Per un nuovo pubblico

“Tale sperimentazione”, si legge nel Regolamento, “si configura come demanialità rafforzata dal controllo popolare”. Il bene in questione rientra quindi in uno “speciale regime pubblicistico”, in cui lo Stato non è gestore dall’alto della struttura (come ad esempio con il meccanismo del bando pubblico), ma, tramite un meccanismo di sussidiarietà orizzontale, diventa garante del funzionamento della struttura stessa, riconoscendo l’autonomia di gestione dei fruitori dello spazio e assumendosi lui stesso oneri e responsabilità relativi al funzionamento del bene. Un pubblico che risponde quindi all’ articolo 3 della Costituzione, pronto a rimuovere ciò che può ostacolare il godimento collettivo della struttura da parte della comunità e della cittadinanza tutta. Il concetto di utilizzo collettivo del bene rientra nella volontà di “declinare i beni comuni a livello relazionale”, ci spiega Nicola, “ossia mettere in evidenza che la singola persona nell’esercizio legato ai diritti dei beni comuni non può che relazionarsi ad altri soggetti”.

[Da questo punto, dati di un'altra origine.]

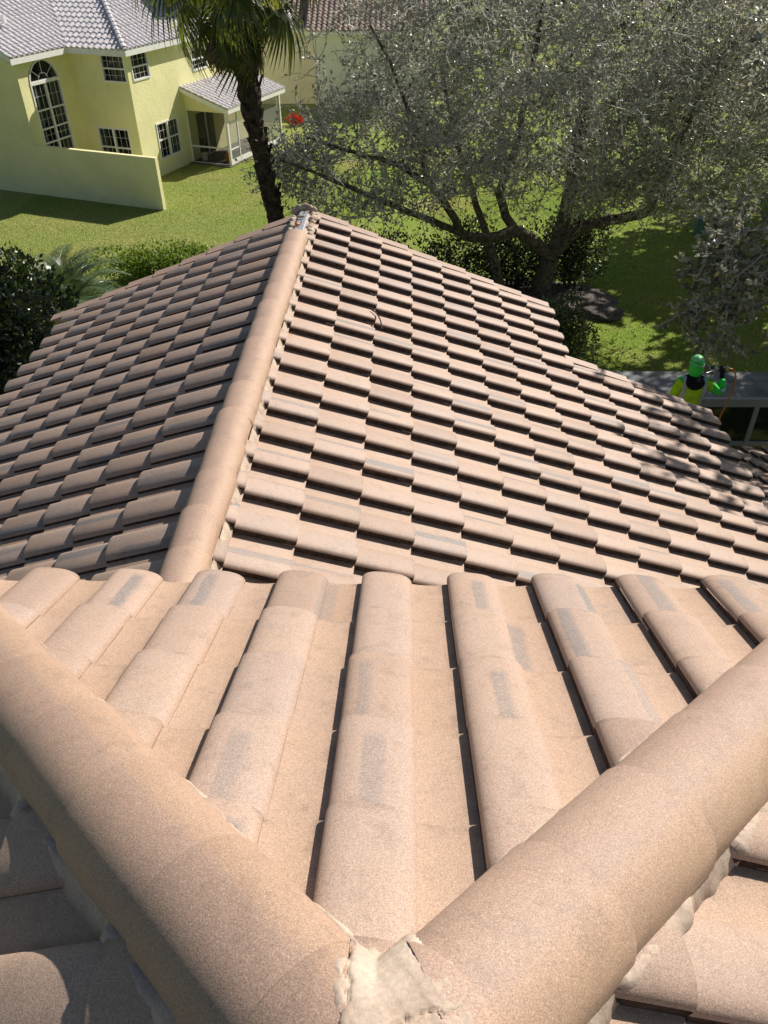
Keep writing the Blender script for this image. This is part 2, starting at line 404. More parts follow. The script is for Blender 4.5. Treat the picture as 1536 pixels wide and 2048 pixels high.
for n in range(0, 27):
    y = GY-n*.314
    if y < 0: break
    for m in range(0, 14):
        if m > 8 and n < 4: continue
        x1 = GX+(m-1)*step; x0 = x1-step
        o = Vector((x0, y, GZ-(x0-GX)*tG))-gn_r*TT
        lay(dk_gr, True, (0, -1, 0), gd_r, gn_r, o, (((RX, 0, 0), (-1, 0, 0)),) if m == 0 else ())
for n in range(-8, 18):
    y = 5.603-n*.3115+BW*TW
    if y < 0: break
    for m in range(-2, 6):
        x1 = -2.228-m*step; x0 = x1+step
        o = Vector((x0, y, RZ-(RX-x0)*tG))-gn_l*TT
        lay(dk_gl, 'long' if m == -2 else True, (0, 1, 0), gd_l, gn_l, o, (((RX, 0, 0), (1, 0, 0)),) if m == -2 else ())

# ---- low single-storey roof at the right, falling away from the camera
LD = .3948; cL, sL = math.cos(LD), math.sin(LD); LE = (10.45, 3.65)
ln = Vector((0, sL, cL)); ld = Vector((0, cL, -sL))
dk_low = deck_poly('roof_slope', [(3.05, LE[0], LE[1]), (9.5, LE[0], LE[1]), (9.5, 6.4, LE[1]+(LE[0]-6.4)*math.tan(LD)), (3.05, 6.4, LE[1]+(LE[0]-6.4)*math.tan(LD))], -.06)
for k in range(0, 20):
    for j in range(0, 11):
        s = (j+1)*TE
        lay(dk_low, False, (1, 0, 0), ld, ln, Vector((3.1+k*TW, LE[0]-s*cL, LE[1]+s*sL))-ln*TT)

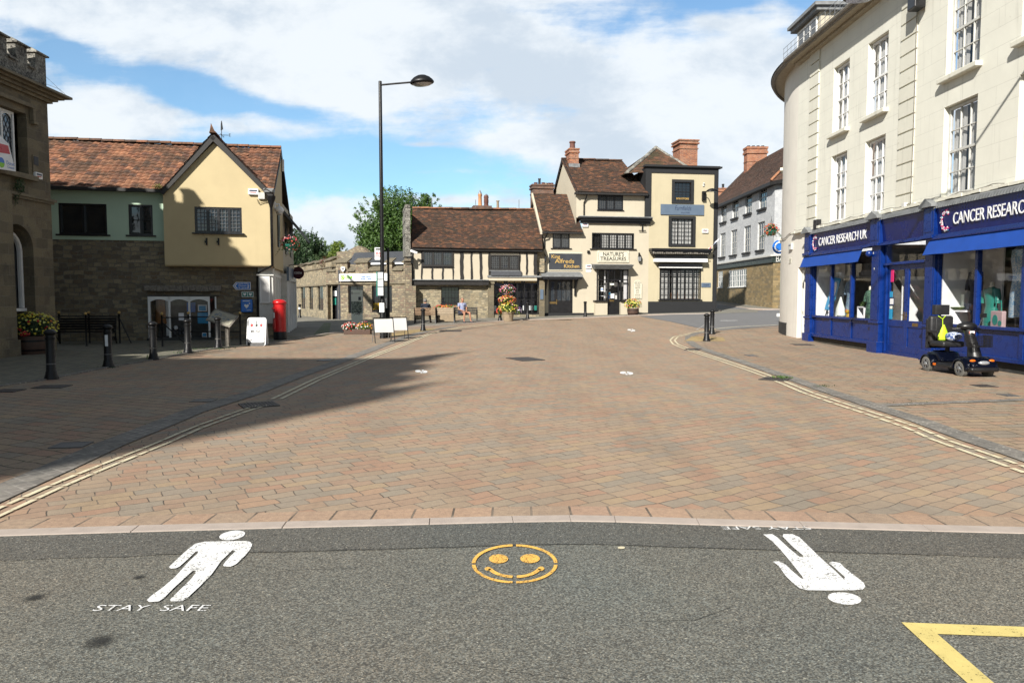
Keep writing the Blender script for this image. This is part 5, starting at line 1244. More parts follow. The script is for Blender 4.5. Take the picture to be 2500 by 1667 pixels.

Quindi uso collettivo di uno spazio pubblico, affidato alla gestione della comunità di riferimento tramite la condivisione degli oneri e delle responsabilità tra tale comunità e le istituzioni che hanno la titolarità del bene. E qui si evidenzia l’importanza del regolamento: la sua esistenza assicura infatti la pubblicità del bene, e permette un’amministrazione diretta da parte della collettività tramite modelli di democrazia partecipativa, che possano durare nel tempo indipendentemente da chi attraversa lo spazio. A livello pratico, ciò si traduce da una parte nell’introduzione di un elemento di terzietà (ossia il controllo delle istituzioni del rispetto di tale Regolamento), e dall’altra si riconosce il credito che tale struttura dà alla cittadinanza, di fatto tramite la partecipazione del Comune ai costi di gestione della struttura (come ad esempio l’utilizzo di dipendenti comunali per aprire e chiudere l’edificio o eventuali lavori straordinari legati a problemi dello stesso). “L’edificio deve essere tenuto come una piazza e sta all’istituzione garantire che le persone lo possano utilizzare”, ci spiega Giuseppe. Si riducono quindi i costi minimi della produzione teatrale e allo stesso tempo si riconosce una redditività civica del bene in questione, garantendo autonomia di organizzazione e produzione ai suoi fruitori.

L’esperimento de L’Asilo porta sicuramente nuovi spunti nel dibattito sui beni comuni (e il conseguente ruolo che possono avere le istituzioni) e per quanto sia legato ad una situazione specifica, può essere d’esempio nella creazione (e continua sperimentazione) di nuove forme di democrazia partecipata e di autogestione di quei beni che, per privatizzazioni o gestione centralistica statale, vengono di fatto sottratti alla collettività.